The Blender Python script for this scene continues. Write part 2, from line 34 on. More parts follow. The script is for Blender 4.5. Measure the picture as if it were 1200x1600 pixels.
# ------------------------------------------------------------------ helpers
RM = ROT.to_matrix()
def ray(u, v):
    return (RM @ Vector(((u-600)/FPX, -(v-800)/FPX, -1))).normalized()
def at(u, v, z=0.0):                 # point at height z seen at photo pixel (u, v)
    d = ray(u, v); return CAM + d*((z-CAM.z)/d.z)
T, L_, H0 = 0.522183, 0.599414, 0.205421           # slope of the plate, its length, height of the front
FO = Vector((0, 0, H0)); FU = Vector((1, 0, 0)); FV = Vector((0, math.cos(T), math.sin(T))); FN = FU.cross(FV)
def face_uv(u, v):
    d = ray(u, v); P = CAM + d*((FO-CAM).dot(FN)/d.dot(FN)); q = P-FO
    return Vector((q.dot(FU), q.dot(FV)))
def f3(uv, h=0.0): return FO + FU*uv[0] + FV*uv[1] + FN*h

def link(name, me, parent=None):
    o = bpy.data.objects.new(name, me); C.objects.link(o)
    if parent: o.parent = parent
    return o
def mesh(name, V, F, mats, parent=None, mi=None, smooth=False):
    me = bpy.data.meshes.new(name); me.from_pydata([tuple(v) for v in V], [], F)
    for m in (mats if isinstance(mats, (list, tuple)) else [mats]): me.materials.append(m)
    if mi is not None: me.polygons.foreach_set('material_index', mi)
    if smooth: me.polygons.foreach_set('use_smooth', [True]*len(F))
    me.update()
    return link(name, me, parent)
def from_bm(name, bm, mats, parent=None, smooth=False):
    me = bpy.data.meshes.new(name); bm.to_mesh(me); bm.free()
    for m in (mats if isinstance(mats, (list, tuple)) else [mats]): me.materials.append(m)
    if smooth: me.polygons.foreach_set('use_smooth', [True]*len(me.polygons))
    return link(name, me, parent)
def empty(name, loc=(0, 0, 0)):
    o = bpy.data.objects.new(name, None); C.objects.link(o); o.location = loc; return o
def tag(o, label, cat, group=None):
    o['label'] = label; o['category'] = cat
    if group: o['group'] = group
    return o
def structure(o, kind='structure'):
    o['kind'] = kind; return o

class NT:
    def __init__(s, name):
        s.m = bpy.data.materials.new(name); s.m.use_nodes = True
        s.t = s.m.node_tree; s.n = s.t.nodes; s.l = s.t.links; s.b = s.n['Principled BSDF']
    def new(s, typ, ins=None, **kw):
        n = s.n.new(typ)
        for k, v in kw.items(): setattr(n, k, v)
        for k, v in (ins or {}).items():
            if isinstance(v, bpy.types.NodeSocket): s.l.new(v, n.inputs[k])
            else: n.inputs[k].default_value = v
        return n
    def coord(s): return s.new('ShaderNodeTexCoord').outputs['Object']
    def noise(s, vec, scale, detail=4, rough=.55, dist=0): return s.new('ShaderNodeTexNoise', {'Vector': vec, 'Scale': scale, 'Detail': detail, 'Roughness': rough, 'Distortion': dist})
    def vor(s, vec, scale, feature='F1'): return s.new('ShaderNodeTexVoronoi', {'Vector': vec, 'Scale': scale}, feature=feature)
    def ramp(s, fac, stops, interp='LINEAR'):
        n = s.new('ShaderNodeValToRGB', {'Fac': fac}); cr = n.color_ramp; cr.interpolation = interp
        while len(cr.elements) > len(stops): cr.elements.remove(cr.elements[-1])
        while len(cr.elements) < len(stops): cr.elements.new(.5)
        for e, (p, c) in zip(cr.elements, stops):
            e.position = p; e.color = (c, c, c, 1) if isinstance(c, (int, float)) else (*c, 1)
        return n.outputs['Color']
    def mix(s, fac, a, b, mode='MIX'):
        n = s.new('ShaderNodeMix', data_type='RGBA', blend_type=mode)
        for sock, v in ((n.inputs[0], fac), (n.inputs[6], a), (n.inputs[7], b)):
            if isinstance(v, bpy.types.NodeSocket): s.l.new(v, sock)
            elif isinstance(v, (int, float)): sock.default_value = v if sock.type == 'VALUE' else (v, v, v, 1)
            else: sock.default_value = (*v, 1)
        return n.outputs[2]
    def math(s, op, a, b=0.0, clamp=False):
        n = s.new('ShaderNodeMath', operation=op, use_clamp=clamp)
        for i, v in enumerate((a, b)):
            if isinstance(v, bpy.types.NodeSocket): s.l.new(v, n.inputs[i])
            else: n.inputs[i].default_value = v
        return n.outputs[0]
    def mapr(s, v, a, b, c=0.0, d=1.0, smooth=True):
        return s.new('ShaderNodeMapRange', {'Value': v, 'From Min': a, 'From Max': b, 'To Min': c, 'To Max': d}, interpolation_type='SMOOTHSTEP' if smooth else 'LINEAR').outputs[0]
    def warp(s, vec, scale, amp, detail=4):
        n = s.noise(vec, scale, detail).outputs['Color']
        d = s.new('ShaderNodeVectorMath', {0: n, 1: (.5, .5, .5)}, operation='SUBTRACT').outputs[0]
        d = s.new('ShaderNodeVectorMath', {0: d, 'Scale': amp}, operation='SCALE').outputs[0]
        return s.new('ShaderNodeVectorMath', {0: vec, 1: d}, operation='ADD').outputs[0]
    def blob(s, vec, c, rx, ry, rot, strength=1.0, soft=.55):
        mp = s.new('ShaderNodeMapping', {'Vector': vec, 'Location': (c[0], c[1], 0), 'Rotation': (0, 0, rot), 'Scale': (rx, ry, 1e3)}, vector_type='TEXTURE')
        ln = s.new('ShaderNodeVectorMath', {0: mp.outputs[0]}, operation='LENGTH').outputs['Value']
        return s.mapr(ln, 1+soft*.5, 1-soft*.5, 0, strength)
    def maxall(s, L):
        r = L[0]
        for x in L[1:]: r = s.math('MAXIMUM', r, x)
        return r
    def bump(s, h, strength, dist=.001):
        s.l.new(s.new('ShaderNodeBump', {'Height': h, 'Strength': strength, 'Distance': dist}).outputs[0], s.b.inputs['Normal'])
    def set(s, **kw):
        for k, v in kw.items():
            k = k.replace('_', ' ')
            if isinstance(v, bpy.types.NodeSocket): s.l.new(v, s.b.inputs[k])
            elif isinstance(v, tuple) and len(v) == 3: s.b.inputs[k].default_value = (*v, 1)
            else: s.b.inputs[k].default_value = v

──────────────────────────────

* **Required task**
Extract each line from the listing above, please, and repeat it exactly.

* **In response**
The Blender Python script for this scene continues. Write part 2, from line 34 on. More parts follow. The script is for Blender 4.5. Measure the picture as if it were 1200x1600 pixels.
# ------------------------------------------------------------------ helpers
RM = ROT.to_matrix()
def ray(u, v):
    return (RM @ Vector(((u-600)/FPX, -(v-800)/FPX, -1))).normalized()
def at(u, v, z=0.0):                 # point at height z seen at photo pixel (u, v)
    d = ray(u, v); return CAM + d*((z-CAM.z)/d.z)
T, L_, H0 = 0.522183, 0.599414, 0.205421           # slope of the plate, its length, height of the front
FO = Vector((0, 0, H0)); FU = Vector((1, 0, 0)); FV = Vector((0, math.cos(T), math.sin(T))); FN = FU.cross(FV)
def face_uv(u, v):
    d = ray(u, v); P = CAM + d*((FO-CAM).dot(FN)/d.dot(FN)); q = P-FO
    return Vector((q.dot(FU), q.dot(FV)))
def f3(uv, h=0.0): return FO + FU*uv[0] + FV*uv[1] + FN*h

def link(name, me, parent=None):
    o = bpy.data.objects.new(name, me); C.objects.link(o)
    if parent: o.parent = parent
    return o
def mesh(name, V, F, mats, parent=None, mi=None, smooth=False):
    me = bpy.data.meshes.new(name); me.from_pydata([tuple(v) for v in V], [], F)
    for m in (mats if isinstance(mats, (list, tuple)) else [mats]): me.materials.append(m)
    if mi is not None: me.polygons.foreach_set('material_index', mi)
    if smooth: me.polygons.foreach_set('use_smooth', [True]*len(F))
    me.update()
    return link(name, me, parent)
def from_bm(name, bm, mats, parent=None, smooth=False):
    me = bpy.data.meshes.new(name); bm.to_mesh(me); bm.free()
    for m in (mats if isinstance(mats, (list, tuple)) else [mats]): me.materials.append(m)
    if smooth: me.polygons.foreach_set('use_smooth', [True]*len(me.polygons))
    return link(name, me, parent)
def empty(name, loc=(0, 0, 0)):
    o = bpy.data.objects.new(name, None); C.objects.link(o); o.location = loc; return o
def tag(o, label, cat, group=None):
    o['label'] = label; o['category'] = cat
    if group: o['group'] = group
    return o
def structure(o, kind='structure'):
    o['kind'] = kind; return o

class NT:
    def __init__(s, name):
        s.m = bpy.data.materials.new(name); s.m.use_nodes = True
        s.t = s.m.node_tree; s.n = s.t.nodes; s.l = s.t.links; s.b = s.n['Principled BSDF']
    def new(s, typ, ins=None, **kw):
        n = s.n.new(typ)
        for k, v in kw.items(): setattr(n, k, v)
        for k, v in (ins or {}).items():
            if isinstance(v, bpy.types.NodeSocket): s.l.new(v, n.inputs[k])
            else: n.inputs[k].default_value = v
        return n
    def coord(s): return s.new('ShaderNodeTexCoord').outputs['Object']
    def noise(s, vec, scale, detail=4, rough=.55, dist=0): return s.new('ShaderNodeTexNoise', {'Vector': vec, 'Scale': scale, 'Detail': detail, 'Roughness': rough, 'Distortion': dist})
    def vor(s, vec, scale, feature='F1'): return s.new('ShaderNodeTexVoronoi', {'Vector': vec, 'Scale': scale}, feature=feature)
    def ramp(s, fac, stops, interp='LINEAR'):
        n = s.new('ShaderNodeValToRGB', {'Fac': fac}); cr = n.color_ramp; cr.interpolation = interp
        while len(cr.elements) > len(stops): cr.elements.remove(cr.elements[-1])
        while len(cr.elements) < len(stops): cr.elements.new(.5)
        for e, (p, c) in zip(cr.elements, stops):
            e.position = p; e.color = (c, c, c, 1) if isinstance(c, (int, float)) else (*c, 1)
        return n.outputs['Color']
    def mix(s, fac, a, b, mode='MIX'):
        n = s.new('ShaderNodeMix', data_type='RGBA', blend_type=mode)
        for sock, v in ((n.inputs[0], fac), (n.inputs[6], a), (n.inputs[7], b)):
            if isinstance(v, bpy.types.NodeSocket): s.l.new(v, sock)
            elif isinstance(v, (int, float)): sock.default_value = v if sock.type == 'VALUE' else (v, v, v, 1)
            else: sock.default_value = (*v, 1)
        return n.outputs[2]
    def math(s, op, a, b=0.0, clamp=False):
        n = s.new('ShaderNodeMath', operation=op, use_clamp=clamp)
        for i, v in enumerate((a, b)):
            if isinstance(v, bpy.types.NodeSocket): s.l.new(v, n.inputs[i])
            else: n.inputs[i].default_value = v
        return n.outputs[0]
    def mapr(s, v, a, b, c=0.0, d=1.0, smooth=True):
        return s.new('ShaderNodeMapRange', {'Value': v, 'From Min': a, 'From Max': b, 'To Min': c, 'To Max': d}, interpolation_type='SMOOTHSTEP' if smooth else 'LINEAR').outputs[0]
    def warp(s, vec, scale, amp, detail=4):
        n = s.noise(vec, scale, detail).outputs['Color']
        d = s.new('ShaderNodeVectorMath', {0: n, 1: (.5, .5, .5)}, operation='SUBTRACT').outputs[0]
        d = s.new('ShaderNodeVectorMath', {0: d, 'Scale': amp}, operation='SCALE').outputs[0]
        return s.new('ShaderNodeVectorMath', {0: vec, 1: d}, operation='ADD').outputs[0]
    def blob(s, vec, c, rx, ry, rot, strength=1.0, soft=.55):
        mp = s.new('ShaderNodeMapping', {'Vector': vec, 'Location': (c[0], c[1], 0), 'Rotation': (0, 0, rot), 'Scale': (rx, ry, 1e3)}, vector_type='TEXTURE')
        ln = s.new('ShaderNodeVectorMath', {0: mp.outputs[0]}, operation='LENGTH').outputs['Value']
        return s.mapr(ln, 1+soft*.5, 1-soft*.5, 0, strength)
    def maxall(s, L):
        r = L[0]
        for x in L[1:]: r = s.math('MAXIMUM', r, x)
        return r
    def bump(s, h, strength, dist=.001):
        s.l.new(s.new('ShaderNodeBump', {'Height': h, 'Strength': strength, 'Distance': dist}).outputs[0], s.b.inputs['Normal'])
    def set(s, **kw):
        for k, v in kw.items():
            k = k.replace('_', ' ')
            if isinstance(v, bpy.types.NodeSocket): s.l.new(v, s.b.inputs[k])
            elif isinstance(v, tuple) and len(v) == 3: s.b.inputs[k].default_value = (*v, 1)
            else: s.b.inputs[k].default_value = v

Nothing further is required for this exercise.